WRITTEN TASK — Quote exactly the lines between the line containing "Build this scene" and the line containing "C = scene.collection", counting those two lines as part of the range. Leave the rest out.

* START *

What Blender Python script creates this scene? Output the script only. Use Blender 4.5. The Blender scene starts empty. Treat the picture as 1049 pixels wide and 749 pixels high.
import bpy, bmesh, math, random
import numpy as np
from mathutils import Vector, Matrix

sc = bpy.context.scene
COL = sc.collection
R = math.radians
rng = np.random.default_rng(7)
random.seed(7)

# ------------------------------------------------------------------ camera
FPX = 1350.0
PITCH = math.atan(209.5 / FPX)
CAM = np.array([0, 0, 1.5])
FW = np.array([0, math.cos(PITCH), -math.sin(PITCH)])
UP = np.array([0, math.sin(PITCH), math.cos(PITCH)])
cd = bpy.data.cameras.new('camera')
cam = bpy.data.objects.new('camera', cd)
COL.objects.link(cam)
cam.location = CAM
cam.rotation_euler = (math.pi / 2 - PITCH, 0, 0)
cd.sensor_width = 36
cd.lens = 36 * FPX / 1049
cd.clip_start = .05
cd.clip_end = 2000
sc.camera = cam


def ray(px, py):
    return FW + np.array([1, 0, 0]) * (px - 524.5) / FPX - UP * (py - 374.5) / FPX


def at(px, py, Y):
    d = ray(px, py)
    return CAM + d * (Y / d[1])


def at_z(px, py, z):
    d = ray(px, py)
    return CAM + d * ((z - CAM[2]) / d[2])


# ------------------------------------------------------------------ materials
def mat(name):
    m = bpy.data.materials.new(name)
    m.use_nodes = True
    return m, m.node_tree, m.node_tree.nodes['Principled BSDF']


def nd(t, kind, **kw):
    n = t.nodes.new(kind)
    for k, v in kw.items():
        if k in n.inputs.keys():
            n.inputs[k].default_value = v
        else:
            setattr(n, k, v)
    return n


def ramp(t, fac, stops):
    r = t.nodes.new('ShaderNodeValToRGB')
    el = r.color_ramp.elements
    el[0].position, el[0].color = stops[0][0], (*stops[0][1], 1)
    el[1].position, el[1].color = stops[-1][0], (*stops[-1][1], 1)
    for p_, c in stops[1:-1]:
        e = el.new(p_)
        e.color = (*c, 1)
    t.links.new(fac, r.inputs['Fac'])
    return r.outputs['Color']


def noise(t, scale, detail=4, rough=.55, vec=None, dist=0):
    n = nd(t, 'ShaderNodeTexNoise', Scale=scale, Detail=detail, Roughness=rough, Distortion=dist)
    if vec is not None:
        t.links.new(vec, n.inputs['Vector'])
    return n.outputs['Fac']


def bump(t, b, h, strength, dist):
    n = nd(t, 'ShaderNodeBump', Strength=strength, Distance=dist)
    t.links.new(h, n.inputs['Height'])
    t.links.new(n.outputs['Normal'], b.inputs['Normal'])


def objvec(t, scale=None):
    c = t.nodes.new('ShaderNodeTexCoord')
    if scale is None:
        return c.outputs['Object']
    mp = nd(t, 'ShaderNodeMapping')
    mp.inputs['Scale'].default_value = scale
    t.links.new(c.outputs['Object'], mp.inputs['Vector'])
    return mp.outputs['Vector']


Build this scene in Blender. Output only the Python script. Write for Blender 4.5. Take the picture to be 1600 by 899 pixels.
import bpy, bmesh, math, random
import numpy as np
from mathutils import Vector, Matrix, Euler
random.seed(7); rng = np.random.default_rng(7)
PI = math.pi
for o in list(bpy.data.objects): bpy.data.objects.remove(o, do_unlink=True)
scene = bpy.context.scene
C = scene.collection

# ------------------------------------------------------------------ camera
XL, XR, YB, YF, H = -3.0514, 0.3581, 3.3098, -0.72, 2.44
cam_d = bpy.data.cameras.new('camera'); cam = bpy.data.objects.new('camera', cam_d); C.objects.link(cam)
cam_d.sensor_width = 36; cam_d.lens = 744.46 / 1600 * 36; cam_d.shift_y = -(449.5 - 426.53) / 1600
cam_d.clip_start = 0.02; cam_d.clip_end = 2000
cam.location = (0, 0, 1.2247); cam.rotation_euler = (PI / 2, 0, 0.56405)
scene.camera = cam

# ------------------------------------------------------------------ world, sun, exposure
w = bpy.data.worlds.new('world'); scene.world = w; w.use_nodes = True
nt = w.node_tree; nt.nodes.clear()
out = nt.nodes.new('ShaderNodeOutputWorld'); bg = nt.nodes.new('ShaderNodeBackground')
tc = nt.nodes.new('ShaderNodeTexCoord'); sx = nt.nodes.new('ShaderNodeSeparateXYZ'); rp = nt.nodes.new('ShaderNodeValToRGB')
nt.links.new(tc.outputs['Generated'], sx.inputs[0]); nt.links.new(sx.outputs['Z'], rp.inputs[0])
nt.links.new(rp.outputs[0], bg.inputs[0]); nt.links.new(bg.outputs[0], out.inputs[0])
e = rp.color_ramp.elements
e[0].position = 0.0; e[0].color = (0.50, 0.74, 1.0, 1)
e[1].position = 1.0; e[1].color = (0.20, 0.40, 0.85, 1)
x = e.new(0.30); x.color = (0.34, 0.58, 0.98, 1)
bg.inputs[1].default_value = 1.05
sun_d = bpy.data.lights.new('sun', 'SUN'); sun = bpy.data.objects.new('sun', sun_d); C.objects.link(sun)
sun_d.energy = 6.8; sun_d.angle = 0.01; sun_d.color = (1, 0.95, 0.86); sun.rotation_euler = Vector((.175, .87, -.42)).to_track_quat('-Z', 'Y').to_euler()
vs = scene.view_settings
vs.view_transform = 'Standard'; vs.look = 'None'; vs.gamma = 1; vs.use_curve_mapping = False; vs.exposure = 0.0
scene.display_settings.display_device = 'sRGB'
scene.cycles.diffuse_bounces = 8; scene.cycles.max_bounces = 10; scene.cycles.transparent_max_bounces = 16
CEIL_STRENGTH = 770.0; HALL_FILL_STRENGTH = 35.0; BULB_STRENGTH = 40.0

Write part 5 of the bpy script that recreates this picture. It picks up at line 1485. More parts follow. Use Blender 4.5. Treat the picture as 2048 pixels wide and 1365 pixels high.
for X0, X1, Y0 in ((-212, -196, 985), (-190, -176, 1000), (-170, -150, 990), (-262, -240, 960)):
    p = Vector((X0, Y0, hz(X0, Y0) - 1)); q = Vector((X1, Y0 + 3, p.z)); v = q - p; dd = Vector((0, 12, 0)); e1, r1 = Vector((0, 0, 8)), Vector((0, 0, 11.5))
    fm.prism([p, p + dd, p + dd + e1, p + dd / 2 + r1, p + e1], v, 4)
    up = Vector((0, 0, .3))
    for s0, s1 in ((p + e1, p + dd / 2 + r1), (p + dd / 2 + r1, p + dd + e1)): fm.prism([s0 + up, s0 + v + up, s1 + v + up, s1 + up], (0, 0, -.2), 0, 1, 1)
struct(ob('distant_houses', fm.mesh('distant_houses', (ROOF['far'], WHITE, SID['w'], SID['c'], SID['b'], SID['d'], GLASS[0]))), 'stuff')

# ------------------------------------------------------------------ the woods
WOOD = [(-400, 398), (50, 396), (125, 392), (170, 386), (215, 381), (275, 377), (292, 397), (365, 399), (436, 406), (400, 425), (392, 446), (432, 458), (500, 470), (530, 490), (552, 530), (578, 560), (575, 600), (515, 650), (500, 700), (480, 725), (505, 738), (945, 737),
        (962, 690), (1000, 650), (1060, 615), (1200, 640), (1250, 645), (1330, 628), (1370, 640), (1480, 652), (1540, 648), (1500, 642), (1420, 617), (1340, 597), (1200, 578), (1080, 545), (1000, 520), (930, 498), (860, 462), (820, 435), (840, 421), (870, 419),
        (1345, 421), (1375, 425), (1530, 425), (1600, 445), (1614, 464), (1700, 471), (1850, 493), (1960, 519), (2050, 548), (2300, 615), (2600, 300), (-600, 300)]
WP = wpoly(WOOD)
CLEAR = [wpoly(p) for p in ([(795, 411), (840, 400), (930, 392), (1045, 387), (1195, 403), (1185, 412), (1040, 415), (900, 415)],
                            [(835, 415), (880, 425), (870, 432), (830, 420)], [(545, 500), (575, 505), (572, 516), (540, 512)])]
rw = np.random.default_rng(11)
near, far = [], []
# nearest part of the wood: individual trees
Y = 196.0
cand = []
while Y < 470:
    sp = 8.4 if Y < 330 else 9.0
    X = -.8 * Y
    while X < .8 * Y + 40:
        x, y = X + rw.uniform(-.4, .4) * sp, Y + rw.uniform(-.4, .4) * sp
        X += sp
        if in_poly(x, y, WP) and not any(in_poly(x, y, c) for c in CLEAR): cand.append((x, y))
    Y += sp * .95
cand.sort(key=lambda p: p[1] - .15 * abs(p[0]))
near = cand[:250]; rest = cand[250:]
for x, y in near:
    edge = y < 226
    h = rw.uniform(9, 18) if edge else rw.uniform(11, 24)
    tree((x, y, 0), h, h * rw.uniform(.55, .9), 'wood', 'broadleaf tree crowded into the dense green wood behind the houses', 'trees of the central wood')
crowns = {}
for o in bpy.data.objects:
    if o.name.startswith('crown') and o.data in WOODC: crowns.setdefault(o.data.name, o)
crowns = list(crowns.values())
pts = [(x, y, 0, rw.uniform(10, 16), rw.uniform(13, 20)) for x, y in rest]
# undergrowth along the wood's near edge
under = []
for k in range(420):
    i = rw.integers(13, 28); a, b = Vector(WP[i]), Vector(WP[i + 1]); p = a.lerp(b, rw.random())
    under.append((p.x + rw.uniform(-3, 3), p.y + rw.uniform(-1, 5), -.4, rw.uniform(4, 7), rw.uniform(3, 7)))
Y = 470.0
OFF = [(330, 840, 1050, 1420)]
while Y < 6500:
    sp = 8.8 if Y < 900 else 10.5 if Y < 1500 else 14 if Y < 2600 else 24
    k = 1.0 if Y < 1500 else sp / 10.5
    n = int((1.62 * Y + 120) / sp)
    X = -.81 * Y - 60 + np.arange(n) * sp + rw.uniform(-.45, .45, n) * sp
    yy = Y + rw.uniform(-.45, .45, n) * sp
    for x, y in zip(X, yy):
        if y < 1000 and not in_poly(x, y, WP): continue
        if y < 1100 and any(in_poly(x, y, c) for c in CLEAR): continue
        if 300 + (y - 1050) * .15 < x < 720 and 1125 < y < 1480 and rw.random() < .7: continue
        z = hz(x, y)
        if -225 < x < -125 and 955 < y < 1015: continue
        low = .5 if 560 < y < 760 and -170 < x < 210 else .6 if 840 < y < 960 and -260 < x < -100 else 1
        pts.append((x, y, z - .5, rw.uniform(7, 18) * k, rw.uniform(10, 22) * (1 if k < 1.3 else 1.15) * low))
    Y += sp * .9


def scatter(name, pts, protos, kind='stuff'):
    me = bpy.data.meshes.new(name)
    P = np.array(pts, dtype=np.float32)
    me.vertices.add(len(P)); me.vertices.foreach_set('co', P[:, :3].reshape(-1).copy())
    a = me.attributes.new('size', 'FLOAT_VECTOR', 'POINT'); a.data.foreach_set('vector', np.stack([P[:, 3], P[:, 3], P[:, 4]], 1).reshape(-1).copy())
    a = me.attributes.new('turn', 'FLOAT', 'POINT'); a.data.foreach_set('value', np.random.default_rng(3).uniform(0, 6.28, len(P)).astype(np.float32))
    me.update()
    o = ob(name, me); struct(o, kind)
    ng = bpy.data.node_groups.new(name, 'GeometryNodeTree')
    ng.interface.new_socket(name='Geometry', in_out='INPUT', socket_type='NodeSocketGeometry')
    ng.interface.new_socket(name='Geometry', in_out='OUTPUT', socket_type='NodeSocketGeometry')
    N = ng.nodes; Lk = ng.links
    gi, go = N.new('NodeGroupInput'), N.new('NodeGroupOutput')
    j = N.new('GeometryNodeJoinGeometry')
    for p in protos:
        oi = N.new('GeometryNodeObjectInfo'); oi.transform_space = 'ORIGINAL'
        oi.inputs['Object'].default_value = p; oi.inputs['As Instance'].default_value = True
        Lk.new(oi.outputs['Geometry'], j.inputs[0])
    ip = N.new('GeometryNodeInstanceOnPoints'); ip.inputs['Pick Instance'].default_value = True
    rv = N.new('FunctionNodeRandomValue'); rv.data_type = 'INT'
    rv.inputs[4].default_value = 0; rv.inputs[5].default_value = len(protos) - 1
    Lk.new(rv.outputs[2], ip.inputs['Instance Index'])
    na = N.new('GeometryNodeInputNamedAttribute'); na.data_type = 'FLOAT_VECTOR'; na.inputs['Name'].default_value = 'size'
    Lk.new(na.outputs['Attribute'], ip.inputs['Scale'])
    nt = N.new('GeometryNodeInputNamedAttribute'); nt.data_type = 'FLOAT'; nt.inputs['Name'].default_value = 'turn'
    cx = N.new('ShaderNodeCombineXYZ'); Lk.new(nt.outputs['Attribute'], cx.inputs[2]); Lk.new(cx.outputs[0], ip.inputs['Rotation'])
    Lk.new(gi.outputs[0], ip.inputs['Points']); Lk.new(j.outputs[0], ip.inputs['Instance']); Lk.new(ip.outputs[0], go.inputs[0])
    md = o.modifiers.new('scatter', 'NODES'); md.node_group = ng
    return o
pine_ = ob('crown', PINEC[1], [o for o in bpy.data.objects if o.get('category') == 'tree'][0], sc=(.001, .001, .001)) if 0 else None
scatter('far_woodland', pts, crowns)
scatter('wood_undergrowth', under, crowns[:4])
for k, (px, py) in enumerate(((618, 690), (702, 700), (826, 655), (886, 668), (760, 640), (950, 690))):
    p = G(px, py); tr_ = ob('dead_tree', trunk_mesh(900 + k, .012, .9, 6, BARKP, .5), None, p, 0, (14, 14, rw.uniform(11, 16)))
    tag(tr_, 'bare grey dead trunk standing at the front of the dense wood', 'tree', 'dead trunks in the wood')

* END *

ANSWER TO THIS EXERCISE —
Build this scene in Blender. Output only the Python script. Write for Blender 4.5. Take the picture to be 1600 by 899 pixels.
import bpy, bmesh, math, random
import numpy as np
from mathutils import Vector, Matrix, Euler
random.seed(7); rng = np.random.default_rng(7)
PI = math.pi
for o in list(bpy.data.objects): bpy.data.objects.remove(o, do_unlink=True)
scene = bpy.context.scene
C = scene.collection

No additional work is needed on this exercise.